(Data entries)
::::::::::

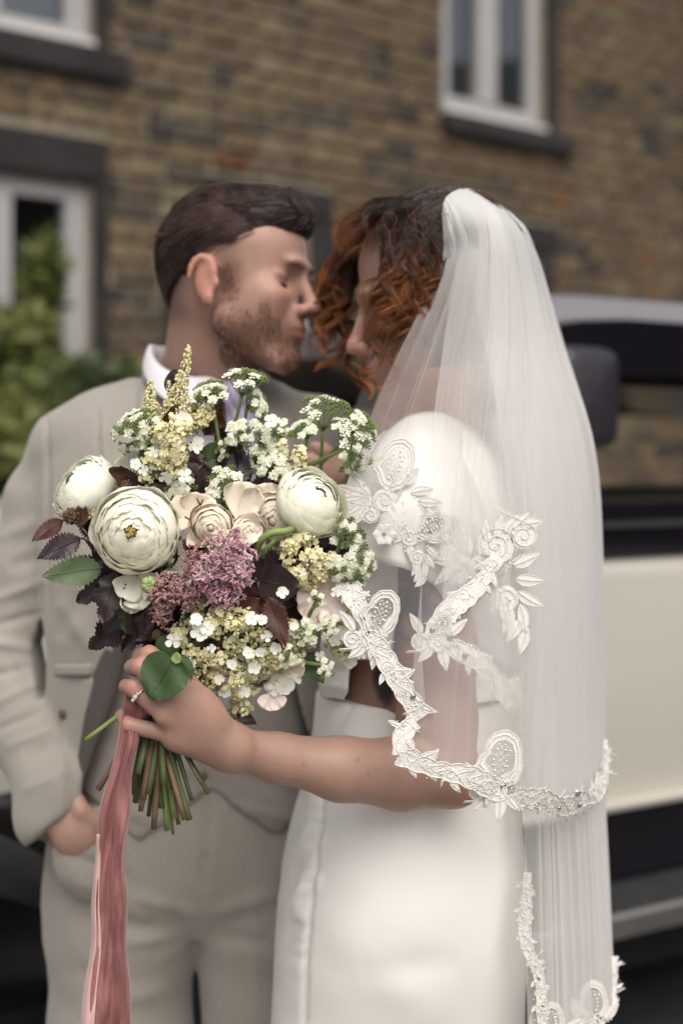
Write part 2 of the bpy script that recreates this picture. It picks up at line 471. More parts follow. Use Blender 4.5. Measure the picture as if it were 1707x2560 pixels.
def make_window(r_, mulls, bottom=.075, side=.07, top=.09, rec=.055, blind=None, curtain=None):
    u0, u1, v0, v1 = r_
    fr_ = MB(); d0, d1 = -rec-.07, -rec
    wbox(fr_, u0, u0+side, v0, v1, d0, d1); wbox(fr_, u1-side, u1, v0, v1, d0, d1)
    wbox(fr_, u0+side, u1-side, v1-top, v1, d0, d1); wbox(fr_, u0+side, u1-side, v0, v0+bottom, d0, d1)
    fo = fr_.build('window', m_upvc, house, smooth=False); md = fo.modifiers.new('b', 'BEVEL'); md.width = .006; md.segments = 2
    for (mu, mw) in mulls:
        mm = MB(); wbox(mm, u0+mu-mw/2, u0+mu+mw/2, v0+bottom, v1-top, d0, d1+.012); mm.build('mullion', m_upvc, fo, smooth=False)
    sl = MB(); wbox(sl, u0+.004, u1-.004, v0-.002+.004, v0+.035, -rec, .03); sl.build('frame_sill', m_sillw, fo, smooth=False)
    xs = [u0+side]; 
    for (mu, mw) in mulls: xs += [u0+mu-mw/2, u0+mu+mw/2]
    xs.append(u1-side)
    for i in range(0, len(xs), 2):
        gp = MB(); gp.add([W(xs[i], v0+bottom, d0+.03), W(xs[i+1], v0+bottom, d0+.03), W(xs[i+1], v1-top, d0+.03), W(xs[i], v1-top, d0+.03)], [(0, 1, 2, 3)])
        gp.build('pane', m_glass, fo, smooth=False)
    rb = MB(); wbox(rb, u0, u1, v0, v1, -.9, -.88); wbox(rb, u0-.01, u0, v0, v1, -.88, -.13); wbox(rb, u1, u1+.01, v0, v1, -.88, -.13)
    wbox(rb, u0, u1, v0-.02, v0, -.88, -.13); wbox(rb, u0, u1, v1, v1+.02, -.88, -.13)
    rb.build('dark_room', m_room, house, smooth=False)
    if blind:
        bl = MB(); rows_ = [[W(u0+(u1-u0)*q/40, zz, -.17+.012*sin(q*1.7)) for q in range(41)] for zz in (v0+blind*(v1-v0), v1)]
        bl.grid(rows_); bl.build('curtain', m_net, fo)
    return fo
make_window(W1, [(W1[1]-W1[0]-.52, .10)], side=.12, bottom=.10, blind=.02)
w2w = W2[1]-W2[0]
make_window(W2, [(w2w*.47, .16)], side=.10, bottom=.13, blind=None)
make_window(W3, [(W3[1]-W3[0]-.46, .11)], side=.115, top=.10, bottom=.09)
make_window(W4, [((W4[1]-W4[0])*.18, .12)], side=.14, top=.1)
make_window(W5, [((W5[1]-W5[0])*.5, .1)], side=.06, top=.1)
# cast iron drainpipe at the right edge
m_black_iron = mat('black_gloss_paint', (.012, .012, .013), .35, .2, 10)
pu, _ = wuv(1722, 400); dp = empty('drainpipe', W(pu, 0, .08), 'black cast iron drainpipe on the stone wall at the far right edge', 'drainpipe')
q = MB(); q.tube([W(pu, 0, .08), W(pu, 5.4, .08)], .05, 14); q.build('pipe', m_black_iron, dp)
for z_ in (1.5, 3.3, 5.0):
    q = MB(); q.tube([W(pu, z_-.06, .08), W(pu, z_+.06, .08)], .062, 14); wbox(q, pu-.1, pu+.1, z_-.03, z_+.03, -.005, .03); q.build('collar', m_black_iron, dp)
# the house over the road that the panes mirror
m_roofs = mat('grey_slate_roof', (.05, .05, .055), .7, .3, 4)
nh = empty('neighbouring_house', (13, 5, 0), 'dark stone house with slate roof mirrored in the window panes', 'house')
q = MB(); q.box((15, 4, 2.95), 5, 16, 5.9); q.build('wall', m_st[3], nh, smooth=False)
q = MB(); q.add([(12.3, -4.2, 5.9), (17.7, -4.2, 5.9), (17.7, 12.2, 5.9), (12.3, 12.2, 5.9), (15, -4.2, 7.8), (15, 12.2, 7.8)], [(0, 1, 4), (3, 5, 2), (0, 4, 5, 3), (1, 2, 5, 4), (0, 3, 2, 1)]); q.build('roof', m_roofs, nh, smooth=False)

# bushes under the left window
m_leafA = mat('leaf_bright', (.16, .18, .045), .55, 0, 30, col2=(.25, .26, .08), trans=.4)
m_leafB = mat('leaf_mid', (.12, .145, .04), .55, 0, 30, col2=(.19, .21, .06), trans=.35)
m_leafC = mat('leaf_deep', (.03, .048, .014), .6, 0, 30, col2=(.055, .08, .022), trans=.15)
m_twig = mat('brown_twig', (.06, .045, .03), .8)
def leaf_quad(mb, c, d, L, wd, nrm, mi):
    d = d.normalized(); s_ = d.cross(nrm).normalized()*wd/2; n_ = nrm.normalized()*L*.12
    mb.add([c, c+d*L*.35+s_+n_*.5, c+d*L, c+d*L*.35-s_+n_*.5, c+d*L*.5-n_*.3], [(0, 1, 4), (1, 2, 4), (2, 3, 4), (3, 0, 4)], mi)
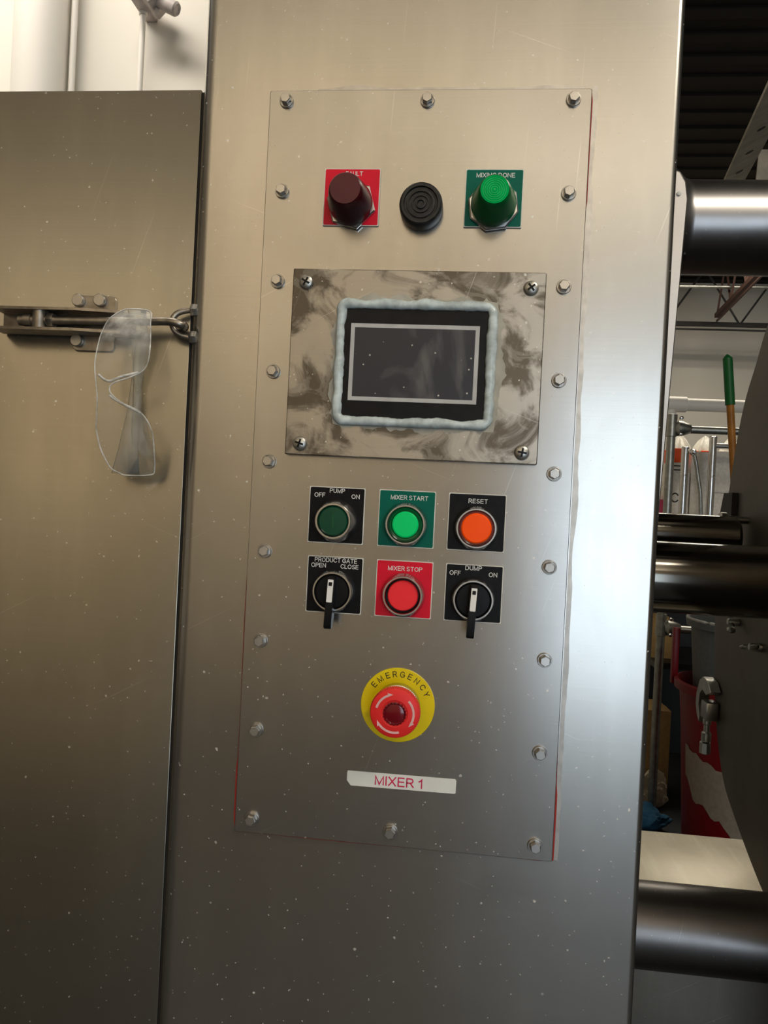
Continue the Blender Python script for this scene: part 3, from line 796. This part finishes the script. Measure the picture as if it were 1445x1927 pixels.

::::::::::

Copy the material exactly. Do not include the pictures.

— The solution —
Write part 2 of the bpy script that recreates this picture. It picks up at line 471. More parts follow. Use Blender 4.5. Measure the picture as if it were 1707x2560 pixels.
def make_window(r_, mulls, bottom=.075, side=.07, top=.09, rec=.055, blind=None, curtain=None):
    u0, u1, v0, v1 = r_
    fr_ = MB(); d0, d1 = -rec-.07, -rec
    wbox(fr_, u0, u0+side, v0, v1, d0, d1); wbox(fr_, u1-side, u1, v0, v1, d0, d1)
    wbox(fr_, u0+side, u1-side, v1-top, v1, d0, d1); wbox(fr_, u0+side, u1-side, v0, v0+bottom, d0, d1)
    fo = fr_.build('window', m_upvc, house, smooth=False); md = fo.modifiers.new('b', 'BEVEL'); md.width = .006; md.segments = 2
    for (mu, mw) in mulls:
        mm = MB(); wbox(mm, u0+mu-mw/2, u0+mu+mw/2, v0+bottom, v1-top, d0, d1+.012); mm.build('mullion', m_upvc, fo, smooth=False)
    sl = MB(); wbox(sl, u0+.004, u1-.004, v0-.002+.004, v0+.035, -rec, .03); sl.build('frame_sill', m_sillw, fo, smooth=False)
    xs = [u0+side]; 
    for (mu, mw) in mulls: xs += [u0+mu-mw/2, u0+mu+mw/2]
    xs.append(u1-side)
    for i in range(0, len(xs), 2):
        gp = MB(); gp.add([W(xs[i], v0+bottom, d0+.03), W(xs[i+1], v0+bottom, d0+.03), W(xs[i+1], v1-top, d0+.03), W(xs[i], v1-top, d0+.03)], [(0, 1, 2, 3)])
        gp.build('pane', m_glass, fo, smooth=False)
    rb = MB(); wbox(rb, u0, u1, v0, v1, -.9, -.88); wbox(rb, u0-.01, u0, v0, v1, -.88, -.13); wbox(rb, u1, u1+.01, v0, v1, -.88, -.13)
    wbox(rb, u0, u1, v0-.02, v0, -.88, -.13); wbox(rb, u0, u1, v1, v1+.02, -.88, -.13)
    rb.build('dark_room', m_room, house, smooth=False)
    if blind:
        bl = MB(); rows_ = [[W(u0+(u1-u0)*q/40, zz, -.17+.012*sin(q*1.7)) for q in range(41)] for zz in (v0+blind*(v1-v0), v1)]
        bl.grid(rows_); bl.build('curtain', m_net, fo)
    return fo
make_window(W1, [(W1[1]-W1[0]-.52, .10)], side=.12, bottom=.10, blind=.02)
w2w = W2[1]-W2[0]
make_window(W2, [(w2w*.47, .16)], side=.10, bottom=.13, blind=None)
make_window(W3, [(W3[1]-W3[0]-.46, .11)], side=.115, top=.10, bottom=.09)
make_window(W4, [((W4[1]-W4[0])*.18, .12)], side=.14, top=.1)
make_window(W5, [((W5[1]-W5[0])*.5, .1)], side=.06, top=.1)
# cast iron drainpipe at the right edge
m_black_iron = mat('black_gloss_paint', (.012, .012, .013), .35, .2, 10)
pu, _ = wuv(1722, 400); dp = empty('drainpipe', W(pu, 0, .08), 'black cast iron drainpipe on the stone wall at the far right edge', 'drainpipe')
q = MB(); q.tube([W(pu, 0, .08), W(pu, 5.4, .08)], .05, 14); q.build('pipe', m_black_iron, dp)
for z_ in (1.5, 3.3, 5.0):
    q = MB(); q.tube([W(pu, z_-.06, .08), W(pu, z_+.06, .08)], .062, 14); wbox(q, pu-.1, pu+.1, z_-.03, z_+.03, -.005, .03); q.build('collar', m_black_iron, dp)
# the house over the road that the panes mirror
m_roofs = mat('grey_slate_roof', (.05, .05, .055), .7, .3, 4)
nh = empty('neighbouring_house', (13, 5, 0), 'dark stone house with slate roof mirrored in the window panes', 'house')
q = MB(); q.box((15, 4, 2.95), 5, 16, 5.9); q.build('wall', m_st[3], nh, smooth=False)
q = MB(); q.add([(12.3, -4.2, 5.9), (17.7, -4.2, 5.9), (17.7, 12.2, 5.9), (12.3, 12.2, 5.9), (15, -4.2, 7.8), (15, 12.2, 7.8)], [(0, 1, 4), (3, 5, 2), (0, 4, 5, 3), (1, 2, 5, 4), (0, 3, 2, 1)]); q.build('roof', m_roofs, nh, smooth=False)

# bushes under the left window
m_leafA = mat('leaf_bright', (.16, .18, .045), .55, 0, 30, col2=(.25, .26, .08), trans=.4)
m_leafB = mat('leaf_mid', (.12, .145, .04), .55, 0, 30, col2=(.19, .21, .06), trans=.35)
m_leafC = mat('leaf_deep', (.03, .048, .014), .6, 0, 30, col2=(.055, .08, .022), trans=.15)
m_twig = mat('brown_twig', (.06, .045, .03), .8)
def leaf_quad(mb, c, d, L, wd, nrm, mi):
    d = d.normalized(); s_ = d.cross(nrm).normalized()*wd/2; n_ = nrm.normalized()*L*.12
    mb.add([c, c+d*L*.35+s_+n_*.5, c+d*L, c+d*L*.35-s_+n_*.5, c+d*L*.5-n_*.3], [(0, 1, 4), (1, 2, 4), (2, 3, 4), (3, 0, 4)], mi)
Continue the Blender Python script for this scene: part 3, from line 796. This part finishes the script. Measure the picture as if it were 1445x1927 pixels.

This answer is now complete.